TASK TO COMPLETE - Produce an exact transcription of the listing below, omitting the pictures.

SOURCE DATA -
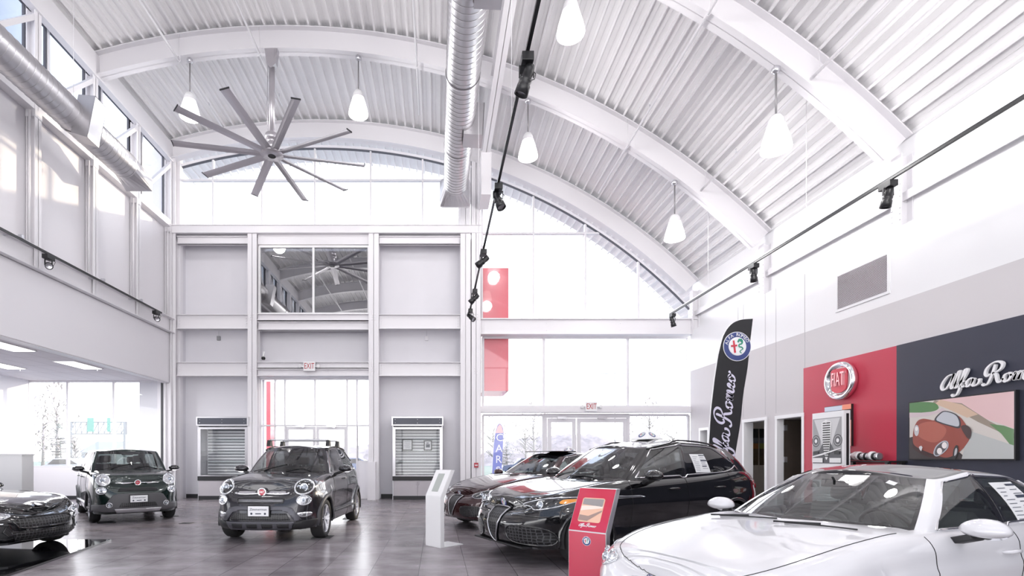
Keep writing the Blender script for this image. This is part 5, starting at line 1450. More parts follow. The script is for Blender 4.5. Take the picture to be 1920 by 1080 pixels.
st_ = track('side_light_track', 'thin black light track along the left wall girder', -8.62, ZT, Y0+2, 16.0,
      [(11.35, (.6, -.7, -.35), 'black spotlight on the left wall track, nearer one facing the viewer'),
       (15.7, (.6, -.7, -.3), 'small spotlight at the far end of the left wall track')], 'spotlights on the left wall track')
for k, y in enumerate((8.2, 10.6, 13.2, 14.9)):
    mb = MB(); mb.bar((-.36, y-Y0-2, .10), (0, y-Y0-2, .05), .04, .03); mb.box(-.04, .04, y-Y0-2.03, y-Y0-1.97, .02, .09); mb.build('bracket', M_SATIN, st_)

# ---- sprinkler pipes under the roof
def pipe(x0, lab, r=.028, drop=.78, y1=16.8, sp=()):
    t = thing('sprinkler_pipe', lab, 'pipe', (x0, Y0, arcz(x0)-drop)); mb = MB(); mb.tube([(0, 0, 0), (0, y1-Y0, 0)], r, 10); mb.build('pipe', M_STEEL, t)
    for y in AY[1:-1]:
        mb = MB(); mb.tube([(-.03, y-Y0-.2, -.05), (0, y-Y0-.2, -.06), (.05, y-Y0-.2, 0), (.03, y-Y0-.2, .12), (0, y-Y0-.2, drop-.1)], .007, 5); mb.build('hanger', M_STEEL, t)
    for y in sp:
        mb = MB(); mb.lathe([(.012, .03), (.016, .08), (.004, .12), (.022, .13), (.022, .135)], Matrix.Translation((0, y-Y0, 0)), 10); mb.build('sprinkler_head', M_SATIN, t)
pipe(WX(300, 12.5), 'white sprinkler pipe on the far left side of the vault', sp=(15.2, 11.0), y1=16.4)
pipe(WX(500, 14.3)+.1, 'white sprinkler pipe beside the ceiling fan rod', y1=15.4, sp=(15.1,))
pipe(WX(782, 13.6)+.0, 'white sprinkler pipe between the fan and the central duct', y1=15.3, sp=(15.0,))
pipe(WX(1235, 13.6)-.9, 'white sprinkler pipe right of the centre light track', sp=(12.0,), y1=15.8)
pipe(WX(1535, 9.6)-.15, 'white sprinkler pipe crossing the near right arch', sp=(12.0,), y1=15.9, drop=.5)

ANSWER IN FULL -
Keep writing the Blender script for this image. This is part 5, starting at line 1450. More parts follow. The script is for Blender 4.5. Take the picture to be 1920 by 1080 pixels.
st_ = track('side_light_track', 'thin black light track along the left wall girder', -8.62, ZT, Y0+2, 16.0,
      [(11.35, (.6, -.7, -.35), 'black spotlight on the left wall track, nearer one facing the viewer'),
       (15.7, (.6, -.7, -.3), 'small spotlight at the far end of the left wall track')], 'spotlights on the left wall track')
for k, y in enumerate((8.2, 10.6, 13.2, 14.9)):
    mb = MB(); mb.bar((-.36, y-Y0-2, .10), (0, y-Y0-2, .05), .04, .03); mb.box(-.04, .04, y-Y0-2.03, y-Y0-1.97, .02, .09); mb.build('bracket', M_SATIN, st_)

# ---- sprinkler pipes under the roof
def pipe(x0, lab, r=.028, drop=.78, y1=16.8, sp=()):
    t = thing('sprinkler_pipe', lab, 'pipe', (x0, Y0, arcz(x0)-drop)); mb = MB(); mb.tube([(0, 0, 0), (0, y1-Y0, 0)], r, 10); mb.build('pipe', M_STEEL, t)
    for y in AY[1:-1]:
        mb = MB(); mb.tube([(-.03, y-Y0-.2, -.05), (0, y-Y0-.2, -.06), (.05, y-Y0-.2, 0), (.03, y-Y0-.2, .12), (0, y-Y0-.2, drop-.1)], .007, 5); mb.build('hanger', M_STEEL, t)
    for y in sp:
        mb = MB(); mb.lathe([(.012, .03), (.016, .08), (.004, .12), (.022, .13), (.022, .135)], Matrix.Translation((0, y-Y0, 0)), 10); mb.build('sprinkler_head', M_SATIN, t)
pipe(WX(300, 12.5), 'white sprinkler pipe on the far left side of the vault', sp=(15.2, 11.0), y1=16.4)
pipe(WX(500, 14.3)+.1, 'white sprinkler pipe beside the ceiling fan rod', y1=15.4, sp=(15.1,))
pipe(WX(782, 13.6)+.0, 'white sprinkler pipe between the fan and the central duct', y1=15.3, sp=(15.0,))
pipe(WX(1235, 13.6)-.9, 'white sprinkler pipe right of the centre light track', sp=(12.0,), y1=15.8)
pipe(WX(1535, 9.6)-.15, 'white sprinkler pipe crossing the near right arch', sp=(12.0,), y1=15.9, drop=.5)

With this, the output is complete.